Requirements for Registration

It is possible for an Irish Company to trade in the UK. However if it establishes a place of business in England and Wales it must register with Companies House as an overseas company and deliver certain documents to Companies House. A place of business is a premises where there is a physical or visible indication that the company may be contacted there. An oversea company also has to register if it habitually conducts business from a particular location in England and Wales, even if there is no physical sign of the company’s connection with it.

Registration is not required if there is no physical location in England and Wales. For example, an independent agent who conducts business on behalf of the company is not a place of business of an oversea company; neither is an occasional location such as a hotel where a director may conduct business during periodic visits to this country. Other types of commercial enterprises (for instance partnerships, limited partnerships, unincorporated bodies or government agencies) are not required to register in England and Wales as an oversea company

There are two types of registration in England and Wales. These are as a  branch; and as a place of business. A ‘branch’ is part of an oversea limited company organised to conduct business through local representatives in England and Wales rather than referring it abroad. A ‘place of business’ is the category that applies to companies who cannot register as a branch because they are not limited companies; or because their activities in England and Wales are not sufficient to define it as a branch.

Registration

 

Within one month of establishing a branch or place of business in England and Wales, an overseas company must deliver to the Registrar of Companies certain forms and documents including a certified copy  of the company’s constitutional documents and a  copy of the latest set of audited accounts required to be published by the law of the home country.

The company must first be registered in its proper name, but thereafter the company becomes subject to the same restrictions on company names as English Companies. See our note below in this regard.

Filing and disclosure requirements

An overseas company has ongoing obligations to file documentation with Companies House. This includes any changes to the original information filed as and when it occurs (e.g. change of name, amendment of memorandum or articles of association.)

If an overseas company with a branch in England and Wales is being wound up outside England and Wales, it must file certain information with  the Registrar of Companies. Oversea companies which have registered a branch or a place of business which create a mortgage or charge in England and Wales must register the charge at Companies House.

Branches of overseas companies whose parent law requires the publication of accounts which have been audited must deliver a copy of those accounts within three months of public disclosure. This applies to all companies from European Economic Area (EEA) member States even where a company is categorised as ‘small’ and allowed to deliver modified or unaudited accounts.

Displaying the Company Names

An oversea company must exhibit at every place where it carries on business in England and Wales, the company’s name and the country in which it is incorporated.  A company which registers a place of business must state the company’s name and country of incorporation; and that the liability of the members is limited, if this is the case on all letter paper, bill heads, invoices and other official publications of the company:

A company which registers a branch must, in addition to the above, state the place of registration and registration number of the branch on all letter paper and order forms used for the business of the branch.
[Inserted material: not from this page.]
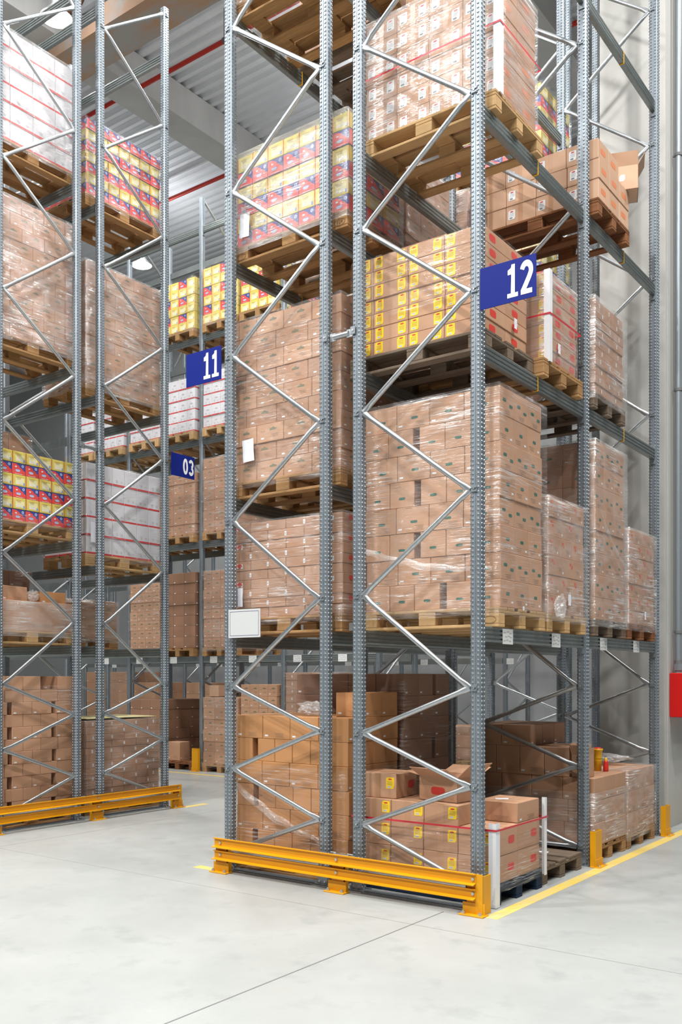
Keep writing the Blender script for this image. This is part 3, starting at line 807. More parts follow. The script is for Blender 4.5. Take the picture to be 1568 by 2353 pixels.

Conversion from Place of Business to Branch or Back

If the activities of a limited company that registers a place of business change to the extent that it now qualifies as a branch it must register as such.  Similarly, if a branch of an oversea company changes to the extent that it only qualifies as a place of business then it must re-register as such.

If a company closes a place of business or a branch in England and Wales, it must give notice to this effect to Companies House. All obligations of the company to deliver documents to Companies House cease from the date of receipt of the notice.